### DIRECTIONS FOR THIS TASK
Repeat, exactly as written, every line from the one holding "Write part 3 of" through the one holding "1.396).build('button', 'rubber', cp)". Leave out all other lines.
— START DATA LISTING —
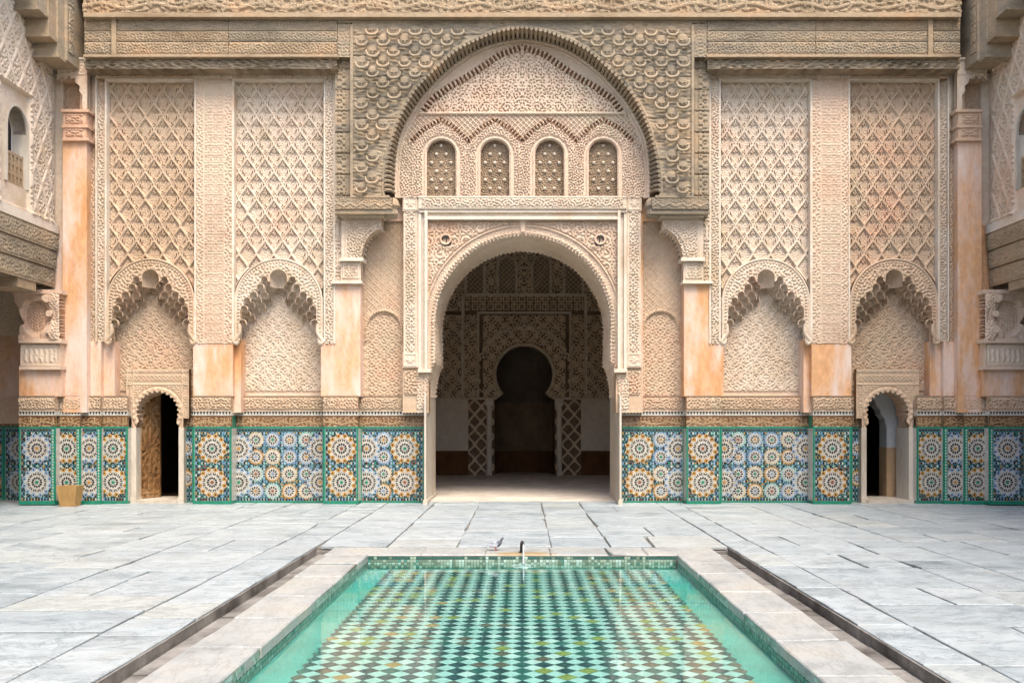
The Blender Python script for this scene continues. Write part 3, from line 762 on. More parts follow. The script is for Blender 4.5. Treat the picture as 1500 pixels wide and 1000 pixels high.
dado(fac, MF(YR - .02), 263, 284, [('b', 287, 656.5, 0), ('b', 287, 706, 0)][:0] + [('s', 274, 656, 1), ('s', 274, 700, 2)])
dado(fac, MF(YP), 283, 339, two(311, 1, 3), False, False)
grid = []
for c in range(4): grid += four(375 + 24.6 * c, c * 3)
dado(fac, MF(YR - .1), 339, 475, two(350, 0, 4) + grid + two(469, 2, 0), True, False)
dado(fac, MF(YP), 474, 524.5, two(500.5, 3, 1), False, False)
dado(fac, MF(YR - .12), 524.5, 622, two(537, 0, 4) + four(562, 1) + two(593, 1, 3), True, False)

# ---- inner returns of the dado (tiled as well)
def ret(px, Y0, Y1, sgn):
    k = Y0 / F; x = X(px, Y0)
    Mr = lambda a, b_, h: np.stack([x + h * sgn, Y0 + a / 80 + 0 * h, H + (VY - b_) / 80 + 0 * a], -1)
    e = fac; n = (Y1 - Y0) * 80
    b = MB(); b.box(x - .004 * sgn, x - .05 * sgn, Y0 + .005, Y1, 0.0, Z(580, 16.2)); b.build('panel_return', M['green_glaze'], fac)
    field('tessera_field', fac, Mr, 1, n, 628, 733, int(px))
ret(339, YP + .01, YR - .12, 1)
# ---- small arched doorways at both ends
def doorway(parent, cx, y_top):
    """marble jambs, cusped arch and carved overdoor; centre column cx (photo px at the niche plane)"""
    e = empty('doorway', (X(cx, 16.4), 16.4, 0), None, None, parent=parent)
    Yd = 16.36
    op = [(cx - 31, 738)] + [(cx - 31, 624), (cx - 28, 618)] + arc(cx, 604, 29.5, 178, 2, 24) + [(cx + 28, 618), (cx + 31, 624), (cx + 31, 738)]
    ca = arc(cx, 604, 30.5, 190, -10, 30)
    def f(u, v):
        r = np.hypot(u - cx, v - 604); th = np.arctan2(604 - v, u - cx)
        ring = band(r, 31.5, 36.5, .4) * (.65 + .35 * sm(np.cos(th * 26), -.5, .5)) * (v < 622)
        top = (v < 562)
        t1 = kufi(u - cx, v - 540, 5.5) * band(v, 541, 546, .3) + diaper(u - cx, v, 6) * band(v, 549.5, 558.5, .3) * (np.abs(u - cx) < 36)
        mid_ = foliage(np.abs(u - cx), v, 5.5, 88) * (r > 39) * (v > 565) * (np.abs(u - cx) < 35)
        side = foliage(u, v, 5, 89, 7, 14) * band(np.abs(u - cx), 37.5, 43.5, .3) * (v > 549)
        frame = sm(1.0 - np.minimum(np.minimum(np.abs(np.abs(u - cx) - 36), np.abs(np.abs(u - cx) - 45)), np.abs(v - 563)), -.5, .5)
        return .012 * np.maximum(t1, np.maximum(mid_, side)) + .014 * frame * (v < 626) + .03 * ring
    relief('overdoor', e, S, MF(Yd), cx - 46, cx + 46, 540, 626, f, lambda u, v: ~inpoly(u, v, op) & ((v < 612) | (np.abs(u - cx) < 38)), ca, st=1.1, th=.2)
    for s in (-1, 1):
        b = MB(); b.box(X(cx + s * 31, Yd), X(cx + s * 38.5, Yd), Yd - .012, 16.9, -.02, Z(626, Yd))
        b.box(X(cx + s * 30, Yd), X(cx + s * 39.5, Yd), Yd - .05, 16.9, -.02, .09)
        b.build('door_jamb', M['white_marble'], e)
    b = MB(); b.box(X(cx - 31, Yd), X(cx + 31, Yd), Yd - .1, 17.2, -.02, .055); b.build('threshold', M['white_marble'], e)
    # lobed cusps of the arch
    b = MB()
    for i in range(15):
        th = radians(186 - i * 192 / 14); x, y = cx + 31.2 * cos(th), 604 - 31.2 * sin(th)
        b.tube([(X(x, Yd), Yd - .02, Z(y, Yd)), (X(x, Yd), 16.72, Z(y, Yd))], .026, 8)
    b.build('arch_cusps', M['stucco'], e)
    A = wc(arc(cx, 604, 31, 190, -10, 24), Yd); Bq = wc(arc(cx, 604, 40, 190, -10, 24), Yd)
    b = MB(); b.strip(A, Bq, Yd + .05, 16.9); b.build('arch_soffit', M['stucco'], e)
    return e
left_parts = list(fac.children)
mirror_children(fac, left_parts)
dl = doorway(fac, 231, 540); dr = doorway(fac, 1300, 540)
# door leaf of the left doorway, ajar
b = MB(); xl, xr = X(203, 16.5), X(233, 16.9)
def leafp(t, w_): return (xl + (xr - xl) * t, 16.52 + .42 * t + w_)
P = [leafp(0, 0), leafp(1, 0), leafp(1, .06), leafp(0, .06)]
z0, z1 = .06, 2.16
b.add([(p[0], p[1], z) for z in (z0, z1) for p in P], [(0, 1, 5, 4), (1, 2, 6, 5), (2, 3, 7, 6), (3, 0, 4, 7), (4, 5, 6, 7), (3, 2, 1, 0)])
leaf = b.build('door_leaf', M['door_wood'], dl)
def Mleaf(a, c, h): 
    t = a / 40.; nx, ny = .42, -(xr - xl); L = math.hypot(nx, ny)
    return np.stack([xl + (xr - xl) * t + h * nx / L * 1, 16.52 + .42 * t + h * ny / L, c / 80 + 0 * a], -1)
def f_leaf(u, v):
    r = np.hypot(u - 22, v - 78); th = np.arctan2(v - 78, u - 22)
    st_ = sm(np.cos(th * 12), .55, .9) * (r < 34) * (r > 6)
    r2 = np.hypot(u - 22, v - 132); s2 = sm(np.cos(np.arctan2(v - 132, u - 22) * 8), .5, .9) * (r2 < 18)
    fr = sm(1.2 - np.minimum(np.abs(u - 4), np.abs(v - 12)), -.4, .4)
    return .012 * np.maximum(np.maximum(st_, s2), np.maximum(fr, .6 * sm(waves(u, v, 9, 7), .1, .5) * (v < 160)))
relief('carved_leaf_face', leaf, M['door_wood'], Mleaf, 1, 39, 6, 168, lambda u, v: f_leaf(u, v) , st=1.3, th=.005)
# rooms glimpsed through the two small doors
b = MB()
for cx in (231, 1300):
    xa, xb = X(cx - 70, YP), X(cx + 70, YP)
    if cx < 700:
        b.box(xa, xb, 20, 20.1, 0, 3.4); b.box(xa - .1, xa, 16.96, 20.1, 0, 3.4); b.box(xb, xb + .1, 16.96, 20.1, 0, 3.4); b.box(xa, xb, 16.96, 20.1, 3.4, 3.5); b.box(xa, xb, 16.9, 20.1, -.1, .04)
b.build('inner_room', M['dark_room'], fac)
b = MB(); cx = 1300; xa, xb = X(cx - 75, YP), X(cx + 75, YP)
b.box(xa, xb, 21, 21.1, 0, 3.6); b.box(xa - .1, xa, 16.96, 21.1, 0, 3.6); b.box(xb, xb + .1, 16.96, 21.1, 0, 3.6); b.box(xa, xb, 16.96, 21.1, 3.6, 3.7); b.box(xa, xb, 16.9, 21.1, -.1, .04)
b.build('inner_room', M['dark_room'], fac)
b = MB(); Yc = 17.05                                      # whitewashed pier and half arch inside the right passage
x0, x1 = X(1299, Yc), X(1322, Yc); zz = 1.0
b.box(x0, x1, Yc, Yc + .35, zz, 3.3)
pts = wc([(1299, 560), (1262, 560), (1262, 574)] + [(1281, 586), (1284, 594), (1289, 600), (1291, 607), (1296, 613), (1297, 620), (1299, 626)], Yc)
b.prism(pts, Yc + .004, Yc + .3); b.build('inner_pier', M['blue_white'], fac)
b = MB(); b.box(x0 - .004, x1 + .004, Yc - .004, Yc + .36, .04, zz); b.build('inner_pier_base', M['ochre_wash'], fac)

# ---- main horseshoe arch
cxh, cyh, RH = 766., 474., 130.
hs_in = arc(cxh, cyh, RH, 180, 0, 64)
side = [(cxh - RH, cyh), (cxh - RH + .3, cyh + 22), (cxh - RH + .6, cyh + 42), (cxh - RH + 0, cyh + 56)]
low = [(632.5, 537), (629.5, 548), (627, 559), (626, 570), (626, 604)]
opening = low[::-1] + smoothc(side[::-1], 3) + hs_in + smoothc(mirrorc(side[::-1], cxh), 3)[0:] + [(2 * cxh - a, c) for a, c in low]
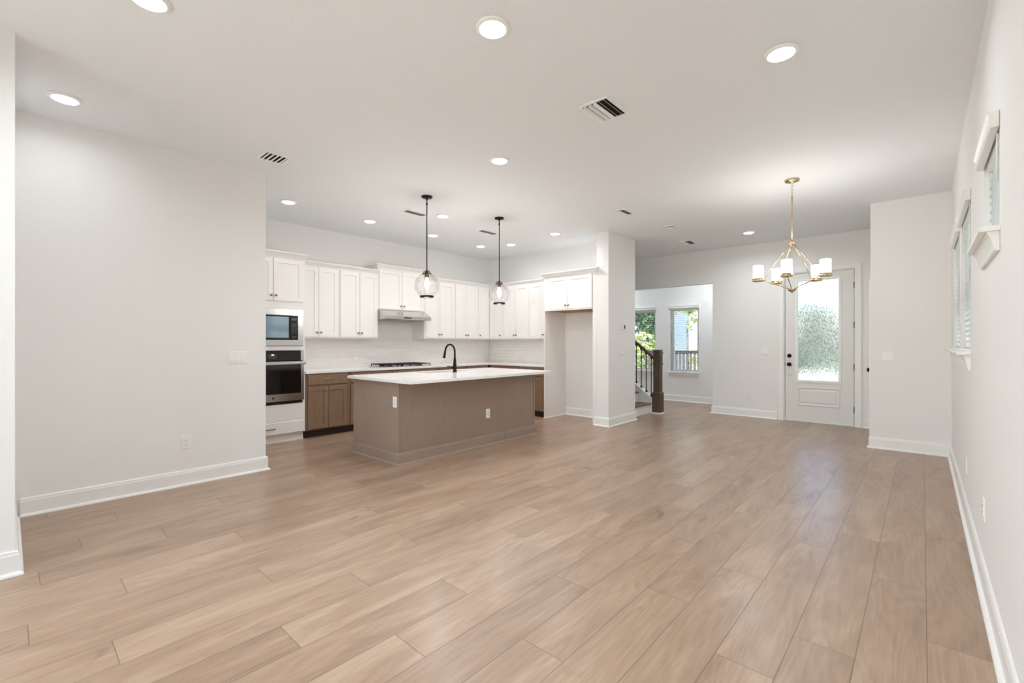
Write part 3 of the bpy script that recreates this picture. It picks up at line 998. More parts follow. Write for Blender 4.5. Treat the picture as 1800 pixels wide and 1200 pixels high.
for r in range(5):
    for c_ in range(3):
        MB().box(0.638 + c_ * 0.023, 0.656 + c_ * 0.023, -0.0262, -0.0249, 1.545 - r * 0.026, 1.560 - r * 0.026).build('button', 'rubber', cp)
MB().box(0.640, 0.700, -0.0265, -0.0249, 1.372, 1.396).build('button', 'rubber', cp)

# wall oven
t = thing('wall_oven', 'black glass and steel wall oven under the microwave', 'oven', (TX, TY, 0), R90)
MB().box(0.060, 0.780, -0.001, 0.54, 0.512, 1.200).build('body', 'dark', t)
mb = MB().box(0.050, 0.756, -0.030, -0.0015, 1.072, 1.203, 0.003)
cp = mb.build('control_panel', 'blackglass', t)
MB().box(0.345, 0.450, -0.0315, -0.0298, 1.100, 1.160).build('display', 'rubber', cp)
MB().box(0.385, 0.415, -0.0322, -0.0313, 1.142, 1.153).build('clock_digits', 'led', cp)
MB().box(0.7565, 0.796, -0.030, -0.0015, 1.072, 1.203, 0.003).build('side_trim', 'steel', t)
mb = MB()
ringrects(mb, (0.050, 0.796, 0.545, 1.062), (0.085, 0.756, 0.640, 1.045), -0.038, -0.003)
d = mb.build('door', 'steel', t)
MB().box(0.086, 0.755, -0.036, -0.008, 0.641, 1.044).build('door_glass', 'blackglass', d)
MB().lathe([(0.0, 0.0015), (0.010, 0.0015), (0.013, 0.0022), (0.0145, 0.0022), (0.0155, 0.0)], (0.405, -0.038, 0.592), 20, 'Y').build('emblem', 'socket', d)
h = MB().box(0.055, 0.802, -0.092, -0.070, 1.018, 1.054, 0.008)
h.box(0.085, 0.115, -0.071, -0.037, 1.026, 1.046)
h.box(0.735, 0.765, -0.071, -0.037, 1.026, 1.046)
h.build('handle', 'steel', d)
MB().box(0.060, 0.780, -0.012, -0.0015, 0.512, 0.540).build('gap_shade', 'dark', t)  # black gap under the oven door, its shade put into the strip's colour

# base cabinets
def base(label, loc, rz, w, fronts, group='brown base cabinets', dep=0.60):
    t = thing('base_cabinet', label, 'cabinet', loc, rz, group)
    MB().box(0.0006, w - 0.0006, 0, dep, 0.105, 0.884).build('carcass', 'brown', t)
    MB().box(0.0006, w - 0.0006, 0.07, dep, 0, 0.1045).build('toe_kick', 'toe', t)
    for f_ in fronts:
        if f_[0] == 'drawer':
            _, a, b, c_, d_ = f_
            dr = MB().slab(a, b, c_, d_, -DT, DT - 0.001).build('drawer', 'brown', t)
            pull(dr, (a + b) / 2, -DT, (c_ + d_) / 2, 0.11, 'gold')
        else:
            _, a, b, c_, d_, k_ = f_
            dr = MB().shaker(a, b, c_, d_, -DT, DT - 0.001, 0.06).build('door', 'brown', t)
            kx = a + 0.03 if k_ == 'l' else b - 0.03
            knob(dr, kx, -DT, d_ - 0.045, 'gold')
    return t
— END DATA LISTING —
### SOLUTION TO THE EXERCISE
Write part 3 of the bpy script that recreates this picture. It picks up at line 998. More parts follow. Write for Blender 4.5. Treat the picture as 1800 pixels wide and 1200 pixels high.
for r in range(5):
    for c_ in range(3):
        MB().box(0.638 + c_ * 0.023, 0.656 + c_ * 0.023, -0.0262, -0.0249, 1.545 - r * 0.026, 1.560 - r * 0.026).build('button', 'rubber', cp)
MB().box(0.640, 0.700, -0.0265, -0.0249, 1.372, 1.396).build('button', 'rubber', cp)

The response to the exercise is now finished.